Set problem:
In your copy, leave out the pictures and repeat the entries below exactly.

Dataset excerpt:
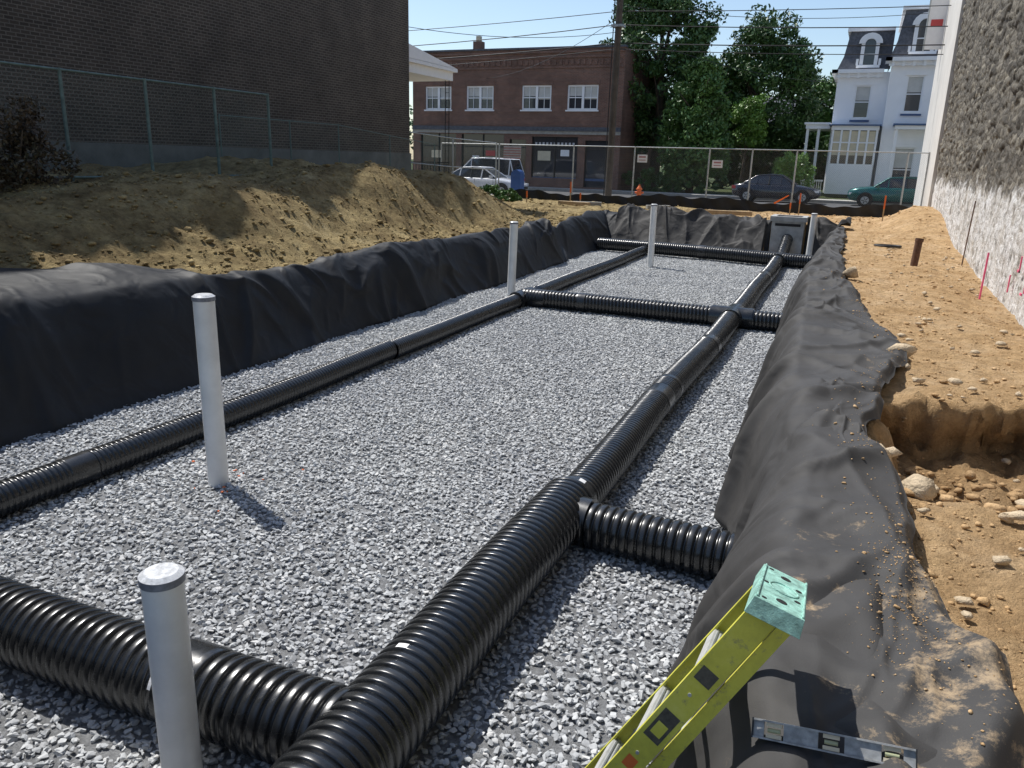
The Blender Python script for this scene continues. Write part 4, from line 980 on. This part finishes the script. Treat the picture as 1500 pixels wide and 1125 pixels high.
bush('hedge',(-11.0,50.7,.7),(4.0,.5,.9),'leafD',90,170,.12)
bush('hedge',(-7,64,2.2),(9,1.5,2.6),'leafD',150,200,.2)
bush('dry_bush',(-12.4,8.6,1.7),(.6,1.1,.7),'brush',60,90,.045)
bush('roadside_weeds',(-14.6,31.5,.25),(1.4,1.0,.35),'leafM',40,90,.07)
cl=[((x,95+rng.uniform(-4,4),rng.uniform(1,6.5)),(3,2.5,2.6)) for x in np.arange(-90,60,1.6)]
e=empty('distant_trees'); leaves('foliage',cl,120,.45,['leafD'],e)

# ------------------------------------------------------------------ world, sun, camera
w_=bpy.data.worlds.new('World'); scene.world=w_; w_.use_nodes=True; nt=w_.node_tree
sky=nt.nodes.new('ShaderNodeTexSky'); sky.sky_type='NISHITA'; sky.sun_disc=False
EL=57; sd=Vector((-.915,.403,0)).normalized()
sky.sun_elevation=math.radians(EL); sky.sun_rotation=math.atan2(sd.x,sd.y)%(2*math.pi); sky.air_density=1.0; sky.dust_density=.7; sky.ozone_density=1.6
bg=nt.nodes['Background']; bg.inputs[1].default_value=.15; nt.links.new(sky.outputs[0],bg.inputs[0])
sl=bpy.data.lights.new('sun','SUN'); sl.energy=5.0; sl.angle=math.radians(.5); sl.color=(1,.97,.92)
so=bpy.data.objects.new('sun',sl); C.objects.link(so)
ld=Vector((-sd.x*math.cos(math.radians(EL)),-sd.y*math.cos(math.radians(EL)),-math.sin(math.radians(EL))))
so.rotation_euler=ld.to_track_quat('-Z','Y').to_euler(); so.location=(-20,10,30)
cd=bpy.data.cameras.new('camera'); co=bpy.data.objects.new('camera',cd); C.objects.link(co)
cd.sensor_width=36; cd.lens=36*1150/1500; cd.clip_end=1500; cd.clip_start=.05
R=Matrix.Rotation(math.radians(23.3),4,'Z')@Matrix.Rotation(math.radians(90-16.0),4,'X')@Matrix.Rotation(math.radians(1.6),4,'Z')
co.matrix_world=Matrix.Translation((0,0,1.75))@R
scene.camera=co
scene.view_settings.view_transform='Standard'; scene.view_settings.look='None'; scene.view_settings.exposure=0
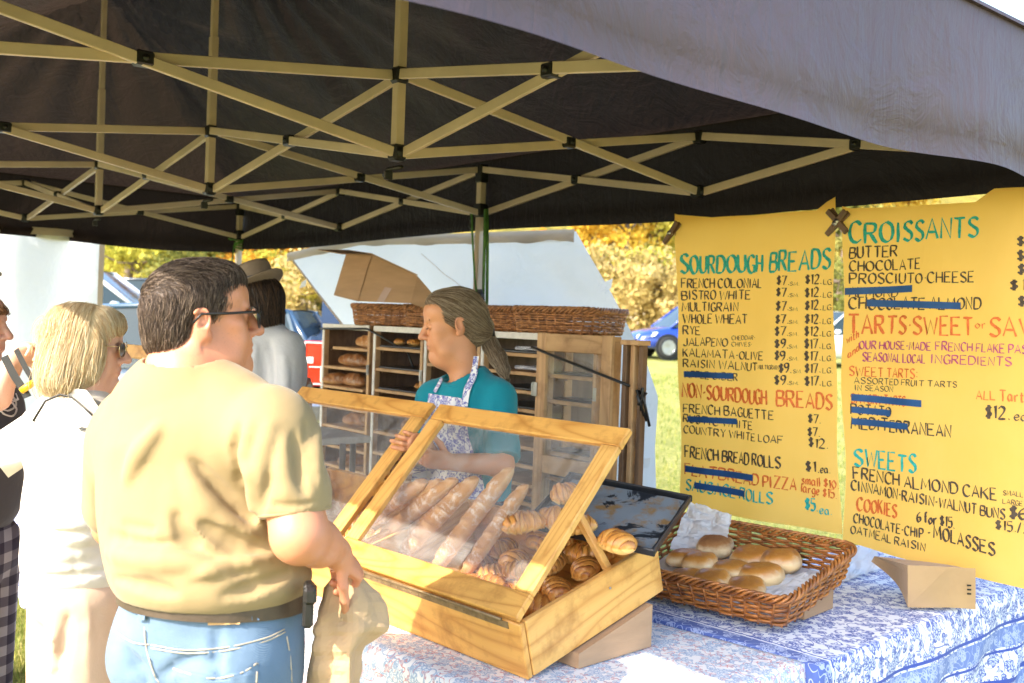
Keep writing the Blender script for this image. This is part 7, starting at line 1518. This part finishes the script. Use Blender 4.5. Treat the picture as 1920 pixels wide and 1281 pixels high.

Answer in full:
The Blender Python script for this scene continues. Write part 4, from line 980 on. This part finishes the script. Treat the picture as 1500 pixels wide and 1125 pixels high.
bush('hedge',(-11.0,50.7,.7),(4.0,.5,.9),'leafD',90,170,.12)
bush('hedge',(-7,64,2.2),(9,1.5,2.6),'leafD',150,200,.2)
bush('dry_bush',(-12.4,8.6,1.7),(.6,1.1,.7),'brush',60,90,.045)
bush('roadside_weeds',(-14.6,31.5,.25),(1.4,1.0,.35),'leafM',40,90,.07)
cl=[((x,95+rng.uniform(-4,4),rng.uniform(1,6.5)),(3,2.5,2.6)) for x in np.arange(-90,60,1.6)]
e=empty('distant_trees'); leaves('foliage',cl,120,.45,['leafD'],e)

# ------------------------------------------------------------------ world, sun, camera
w_=bpy.data.worlds.new('World'); scene.world=w_; w_.use_nodes=True; nt=w_.node_tree
sky=nt.nodes.new('ShaderNodeTexSky'); sky.sky_type='NISHITA'; sky.sun_disc=False
EL=57; sd=Vector((-.915,.403,0)).normalized()
sky.sun_elevation=math.radians(EL); sky.sun_rotation=math.atan2(sd.x,sd.y)%(2*math.pi); sky.air_density=1.0; sky.dust_density=.7; sky.ozone_density=1.6
bg=nt.nodes['Background']; bg.inputs[1].default_value=.15; nt.links.new(sky.outputs[0],bg.inputs[0])
sl=bpy.data.lights.new('sun','SUN'); sl.energy=5.0; sl.angle=math.radians(.5); sl.color=(1,.97,.92)
so=bpy.data.objects.new('sun',sl); C.objects.link(so)
ld=Vector((-sd.x*math.cos(math.radians(EL)),-sd.y*math.cos(math.radians(EL)),-math.sin(math.radians(EL))))
so.rotation_euler=ld.to_track_quat('-Z','Y').to_euler(); so.location=(-20,10,30)
cd=bpy.data.cameras.new('camera'); co=bpy.data.objects.new('camera',cd); C.objects.link(co)
cd.sensor_width=36; cd.lens=36*1150/1500; cd.clip_end=1500; cd.clip_start=.05
R=Matrix.Rotation(math.radians(23.3),4,'Z')@Matrix.Rotation(math.radians(90-16.0),4,'X')@Matrix.Rotation(math.radians(1.6),4,'Z')
co.matrix_world=Matrix.Translation((0,0,1.75))@R
scene.camera=co
scene.view_settings.view_transform='Standard'; scene.view_settings.look='None'; scene.view_settings.exposure=0
Keep writing the Blender script for this image. This is part 7, starting at line 1518. This part finishes the script. Use Blender 4.5. Treat the picture as 1920 pixels wide and 1281 pixels high.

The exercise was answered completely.